Bolsonaro, Lira e Nogueira pisam na realidade como se estivessem distraídos. Acabaram deixando um rastro de evidências da perda de controle do processo orçamentário em meio a uma grave crise econômica, com inflação crescente, persistente e disseminada.

Entre governo e Centrão o combinado à noite não vale no café da manhã seguinte, deixou claro o deputado Aro ao esboçar uma explicação para aquilo que, até ele, considerou inexplicável: “Estávamos caminhando de uma forma e, com essa mudança de ontem para hoje, ficou tudo em aberto. Foi uma decisão… uma mudança de postura. Eles [do governo] deixariam o orçamento do jeito que está, com o Bolsa Família. Isso seria um programa permanente. O restante seriam dois programas temporários, com vigência de doze, quatorze meses, até o fim do ano [eleitoral] que vem.”

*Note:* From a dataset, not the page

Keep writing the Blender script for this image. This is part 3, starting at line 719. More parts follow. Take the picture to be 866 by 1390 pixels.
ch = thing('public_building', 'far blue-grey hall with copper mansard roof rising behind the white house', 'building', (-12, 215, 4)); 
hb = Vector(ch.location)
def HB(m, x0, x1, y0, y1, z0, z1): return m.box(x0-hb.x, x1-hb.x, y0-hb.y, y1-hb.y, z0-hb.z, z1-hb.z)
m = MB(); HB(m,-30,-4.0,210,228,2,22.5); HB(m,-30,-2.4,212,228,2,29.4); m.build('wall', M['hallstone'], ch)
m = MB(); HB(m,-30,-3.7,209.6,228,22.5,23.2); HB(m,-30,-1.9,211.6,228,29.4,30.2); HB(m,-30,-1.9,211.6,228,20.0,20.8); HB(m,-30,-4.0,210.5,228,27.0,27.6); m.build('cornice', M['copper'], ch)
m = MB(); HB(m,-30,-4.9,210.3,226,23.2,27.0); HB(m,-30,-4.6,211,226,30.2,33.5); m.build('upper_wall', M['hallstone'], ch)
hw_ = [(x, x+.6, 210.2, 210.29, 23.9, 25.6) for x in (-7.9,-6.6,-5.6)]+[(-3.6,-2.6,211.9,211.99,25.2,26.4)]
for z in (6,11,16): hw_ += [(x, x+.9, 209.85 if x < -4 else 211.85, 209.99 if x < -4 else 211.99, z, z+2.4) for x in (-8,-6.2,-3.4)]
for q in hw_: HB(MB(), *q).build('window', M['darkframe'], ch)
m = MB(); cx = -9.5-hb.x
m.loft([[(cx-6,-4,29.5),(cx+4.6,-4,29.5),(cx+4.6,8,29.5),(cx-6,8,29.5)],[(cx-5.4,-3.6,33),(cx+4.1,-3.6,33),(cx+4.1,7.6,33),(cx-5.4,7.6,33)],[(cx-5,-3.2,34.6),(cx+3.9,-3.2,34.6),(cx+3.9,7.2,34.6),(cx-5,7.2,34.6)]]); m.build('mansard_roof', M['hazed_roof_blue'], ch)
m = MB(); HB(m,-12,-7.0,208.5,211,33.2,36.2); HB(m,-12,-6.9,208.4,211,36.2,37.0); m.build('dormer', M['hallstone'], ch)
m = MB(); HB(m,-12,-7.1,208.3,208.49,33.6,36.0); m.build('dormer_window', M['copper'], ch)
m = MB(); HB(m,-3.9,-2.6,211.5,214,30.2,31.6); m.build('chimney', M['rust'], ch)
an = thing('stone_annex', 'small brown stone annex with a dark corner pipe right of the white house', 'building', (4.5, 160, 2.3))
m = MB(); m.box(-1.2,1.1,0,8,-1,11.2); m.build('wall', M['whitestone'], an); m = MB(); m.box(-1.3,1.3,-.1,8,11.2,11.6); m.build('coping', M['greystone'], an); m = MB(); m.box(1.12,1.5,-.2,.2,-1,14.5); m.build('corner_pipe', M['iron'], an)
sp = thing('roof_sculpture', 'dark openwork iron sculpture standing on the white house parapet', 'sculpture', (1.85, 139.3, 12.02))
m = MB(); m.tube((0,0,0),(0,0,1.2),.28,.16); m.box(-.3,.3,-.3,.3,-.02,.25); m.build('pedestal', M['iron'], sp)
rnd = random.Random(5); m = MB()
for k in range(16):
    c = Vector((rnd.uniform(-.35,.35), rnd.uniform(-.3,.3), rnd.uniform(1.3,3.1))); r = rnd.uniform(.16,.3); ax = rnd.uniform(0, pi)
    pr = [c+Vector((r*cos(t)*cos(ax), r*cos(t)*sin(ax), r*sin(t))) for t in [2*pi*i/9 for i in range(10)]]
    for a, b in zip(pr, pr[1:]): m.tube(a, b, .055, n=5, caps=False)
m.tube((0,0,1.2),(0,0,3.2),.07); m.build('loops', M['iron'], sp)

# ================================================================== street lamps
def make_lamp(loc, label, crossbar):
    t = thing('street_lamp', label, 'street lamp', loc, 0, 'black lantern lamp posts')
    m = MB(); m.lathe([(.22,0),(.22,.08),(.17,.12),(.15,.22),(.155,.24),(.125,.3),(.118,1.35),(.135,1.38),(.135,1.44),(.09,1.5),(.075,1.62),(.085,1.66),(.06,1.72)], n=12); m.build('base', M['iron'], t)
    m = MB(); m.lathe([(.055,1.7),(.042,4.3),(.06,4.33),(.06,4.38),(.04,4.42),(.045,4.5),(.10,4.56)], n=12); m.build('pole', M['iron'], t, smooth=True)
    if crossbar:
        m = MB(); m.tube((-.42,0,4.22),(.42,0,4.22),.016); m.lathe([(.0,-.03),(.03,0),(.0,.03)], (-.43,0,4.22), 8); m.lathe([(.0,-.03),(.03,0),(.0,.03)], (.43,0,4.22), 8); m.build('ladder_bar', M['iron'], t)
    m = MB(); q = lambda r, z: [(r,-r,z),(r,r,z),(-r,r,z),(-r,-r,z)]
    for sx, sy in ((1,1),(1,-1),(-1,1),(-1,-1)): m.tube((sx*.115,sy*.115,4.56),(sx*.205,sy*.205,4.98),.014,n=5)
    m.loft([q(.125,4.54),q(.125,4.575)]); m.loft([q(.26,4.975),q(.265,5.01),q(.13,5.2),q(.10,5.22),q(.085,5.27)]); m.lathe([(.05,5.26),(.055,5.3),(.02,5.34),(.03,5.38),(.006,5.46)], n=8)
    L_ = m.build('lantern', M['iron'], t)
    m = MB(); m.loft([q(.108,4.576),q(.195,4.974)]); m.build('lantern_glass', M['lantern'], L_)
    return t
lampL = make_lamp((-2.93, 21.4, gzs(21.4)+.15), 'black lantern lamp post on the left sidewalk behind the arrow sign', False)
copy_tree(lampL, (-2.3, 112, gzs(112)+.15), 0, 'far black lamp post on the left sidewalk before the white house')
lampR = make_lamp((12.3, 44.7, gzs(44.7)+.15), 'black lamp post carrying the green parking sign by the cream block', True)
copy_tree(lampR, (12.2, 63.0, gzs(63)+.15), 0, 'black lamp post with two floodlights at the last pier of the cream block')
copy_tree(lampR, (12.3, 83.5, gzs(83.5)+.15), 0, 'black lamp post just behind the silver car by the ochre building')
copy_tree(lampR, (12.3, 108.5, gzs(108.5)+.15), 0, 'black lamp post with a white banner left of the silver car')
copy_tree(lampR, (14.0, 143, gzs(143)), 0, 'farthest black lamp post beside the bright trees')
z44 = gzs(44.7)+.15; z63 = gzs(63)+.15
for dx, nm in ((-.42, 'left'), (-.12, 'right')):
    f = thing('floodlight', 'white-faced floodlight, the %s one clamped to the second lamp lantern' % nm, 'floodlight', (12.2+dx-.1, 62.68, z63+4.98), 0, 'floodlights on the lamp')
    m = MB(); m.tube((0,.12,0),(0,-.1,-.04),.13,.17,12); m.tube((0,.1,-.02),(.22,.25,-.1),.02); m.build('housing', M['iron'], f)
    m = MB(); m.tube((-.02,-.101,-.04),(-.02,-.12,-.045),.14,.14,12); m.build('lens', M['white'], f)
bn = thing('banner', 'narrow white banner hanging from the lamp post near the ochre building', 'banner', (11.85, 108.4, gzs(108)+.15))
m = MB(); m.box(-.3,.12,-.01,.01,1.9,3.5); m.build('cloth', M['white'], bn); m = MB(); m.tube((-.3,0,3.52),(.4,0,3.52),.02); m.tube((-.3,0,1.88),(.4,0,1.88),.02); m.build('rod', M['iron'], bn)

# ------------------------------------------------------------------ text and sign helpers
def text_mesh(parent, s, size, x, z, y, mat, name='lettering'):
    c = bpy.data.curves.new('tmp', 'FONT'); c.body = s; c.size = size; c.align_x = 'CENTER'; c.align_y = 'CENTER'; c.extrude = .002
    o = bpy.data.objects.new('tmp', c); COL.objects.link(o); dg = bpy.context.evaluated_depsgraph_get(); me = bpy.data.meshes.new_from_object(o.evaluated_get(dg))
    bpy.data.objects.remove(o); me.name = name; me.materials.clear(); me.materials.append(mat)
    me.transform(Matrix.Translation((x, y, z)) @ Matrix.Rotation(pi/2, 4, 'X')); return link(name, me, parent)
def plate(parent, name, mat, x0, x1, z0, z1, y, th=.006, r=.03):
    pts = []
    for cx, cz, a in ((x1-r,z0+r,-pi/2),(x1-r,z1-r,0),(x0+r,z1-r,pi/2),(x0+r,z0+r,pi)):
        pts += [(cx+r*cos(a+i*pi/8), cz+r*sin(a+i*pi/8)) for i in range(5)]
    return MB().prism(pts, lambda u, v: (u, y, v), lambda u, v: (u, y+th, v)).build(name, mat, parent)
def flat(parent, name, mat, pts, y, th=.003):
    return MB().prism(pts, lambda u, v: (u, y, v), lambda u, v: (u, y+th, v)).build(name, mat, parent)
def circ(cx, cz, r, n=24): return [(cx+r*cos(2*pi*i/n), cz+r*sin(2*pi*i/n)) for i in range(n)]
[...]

Arthur Lira, se mostrava avexado. “Vou esperar”, comentou, “o governo está trabalhando, os líderes do governo estão trabalhando, os ministros estão trabalhando, vamos esperar que nasça a proposta.”

Única certeza é que não falta dinheiro no Orçamento da União, dentro das regras fiscais estabelecidas, para financiar a ajuda a uma fração (17 milhões) do universo de pessoas pobres e dependentes do socorro estatal para sobrevivência na crise — no total, mais de 44 milhões recorreram ao auxílio no ano passado.

O problema está na escolha política das prioridades, segundo o interesse público.

Pelos cálculos oficiais, faltam aproximadamente R$ 30 bilhões para fechar a conta do socorro aos pobres.

Metade desse valor, por exemplo, pode ser encontrado numa conta orçamentária paralela (sob a rubrica orçamentária RP-9) destinado a financiar emendas parlamentares controladas por Lira e Nogueira, num tráfego monetário sem transparência e de fiscalização impossível, segundo o Tribunal de Contas da União.

Bolsonaro deu preferência aos aliados parlamentares interessados na própria reeleição em 2022. Como o orçamento não é infinito, não sobrou dinheiro para os pobres. Em mais dez dias acontece o último pagamento do auxílio emergencial. Errático, o governo continua sem saber o que ou como fazer.